Washington Commissioner’s Captive Insurer Bill Signed into Law

May 13, 2021

A bill to provide a framework to captive insurers doing business in Washington became law after Gov. Jay Inslee signed the legislation on Wednesday.

Second Substitute SB 5315, which was requested by Insurance Commissioner Mike Kreidler and sponsored by Sen. Mark Mullet, D-Issaquah, requires that captives operating in Washington state must:

  • Register with Kreidler’s office.
  • Pay a registration fee of $2,500.
  • Pay an annual 2% premium tax on insurance by March 1 every year, starting in 2022.

An independent study commissioned by Kreidler’s office estimated that the revenue generated will be $2.5 million per year and that captives will owe more than $29 million in past premium taxes, which is due July 1.

“This is an important step to allow companies to continue utilizing this prudent risk management tool, while paying their fair share of premium tax to the state’s general fund, like other insurance companies have done for decades,” Kreidler said in a statement. “Moreover, this law has a profound impact on the use of captives nationally to make sure they have the financial resources they need and have accountability for the actions they take for those they are promising to protect.”

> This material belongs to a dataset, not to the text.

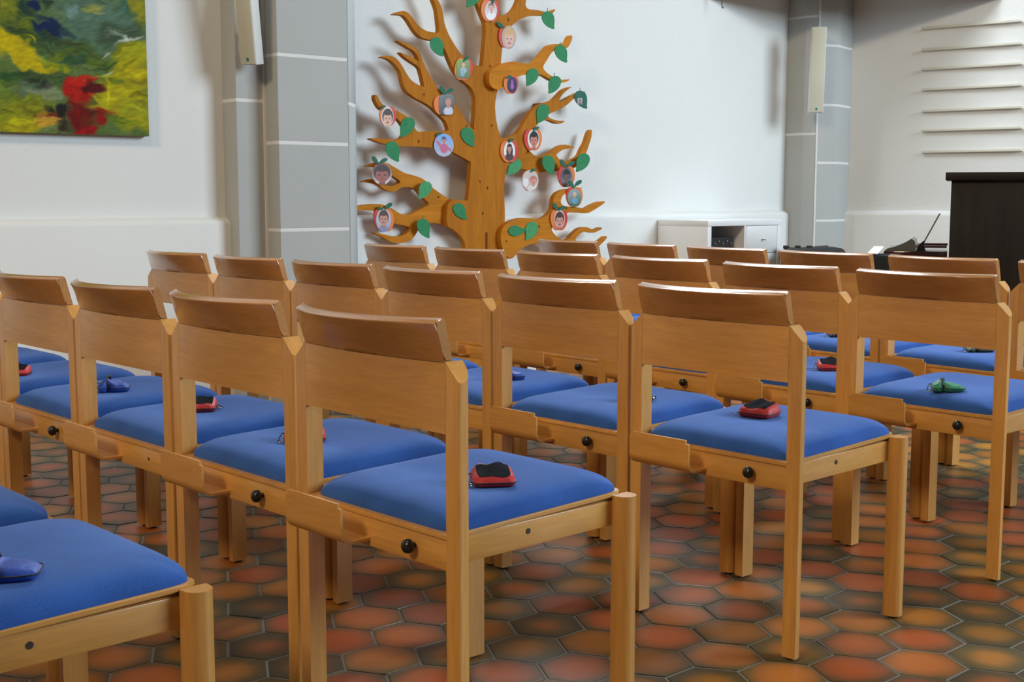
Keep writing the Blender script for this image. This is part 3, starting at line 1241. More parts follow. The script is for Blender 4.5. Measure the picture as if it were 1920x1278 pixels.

Because Washington is not one of the 37 states that authorizes the formation of captive insurers, captives are formed, or domiciled, in other states. Kreidler set up a self-reporting plan for companies in December 2018 that resulted in some businesses reporting their use of this arrangement. This led to the initial payment of about $4 million in previously unpaid premium tax, fines and interest, from captive insurers for Alaska Air Group, Starbucks, Costco and Microsoft.

A coalition of Washington corporations and Kriedler jointly supported the legislation to specifically authorize Washington-based entities to use captive insurance.

Washington collects more than $1.2 billion in premium tax every two years from more than 2,400 insurance companies doing business in the state. These funds are the state’s second largest source of revenue.